Someone notify JonTron. I think I've discovered the spiritual successor to Banjo-Kazooie.
Sure, I just think that if you know you're going to give me an axe or whatever, you should plan on a more logical means of keeping loot away from me than a series of flimsy wooden chests.
Ha, funny, my problem with those chests was that there was never anything worthwhile in them since the best weapons all came from shops and quests. You'd pop out some nifty sword with a cool backstory and then never use the thing because it did way less damage than what you had already.
Gearhead is a neat little indie freeware RPG based largely on mech combat, but with lots of on-foot adventuring as well. It has a dedicated lockpicking skill, but to my everlasting joy one can purchase a laser cannon or a bazooka from a weapon shop and just wreck every door they see.
This is the same game where I once failed a mission, and almost died, because my plasma rifle set the carpet on fire and the resulting inferno cut me off from the building's exit. I had to wait until a nearby wall burned through, then run out through the flames while my armor burned.
I support opening of locked chests with a weapon by bashing at it. But only if it can also have negative consequences, such as the chest is open and inside is a bunch of broken glass and rapidly dissapearing into floor cracks potion of awesome.
@Smrtnik --that's the best and most horrible thing a DM can do--fill a chest with healing potions that weren't packed very carefully, and wait for the party to smash it.
Yeah, but they were also counting upon the fact that no sane person would just sit there and loudly bang on the thing for ten straight minutes, for fear of alerting everyone in the building. But I'm not sane, I'm an RPG protagonist. I've already killed everyone in the building, and if banging on the chest with an axe still somehow makes guards appear, I'll do it even more so I can kill the guards for their pocket change.
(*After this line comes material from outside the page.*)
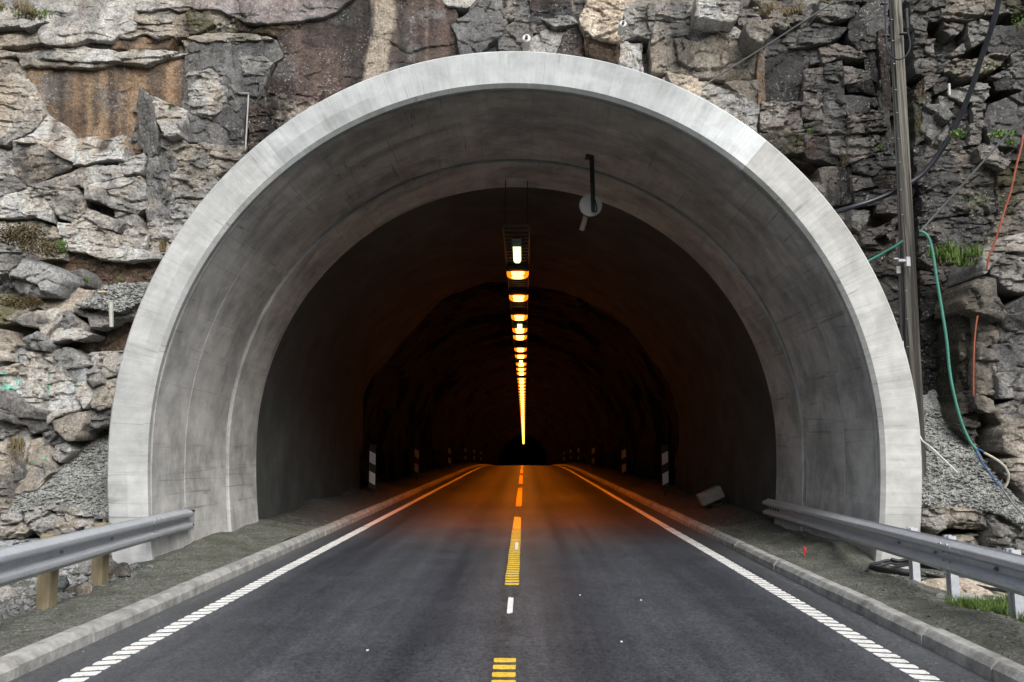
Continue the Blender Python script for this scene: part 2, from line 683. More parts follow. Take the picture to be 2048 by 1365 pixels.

Again, I have to state that I love these games, but yeah that's been ticking away at the back of my mind while we've been playing Lego LotR. The previous ones at least kind of let you go back and pick up stuff as you go through, so you feel like you've got a secondary progress bar creeping up under your first one. But LotR just keeps near enough everything until the very end, and that's been setting me off something fierce.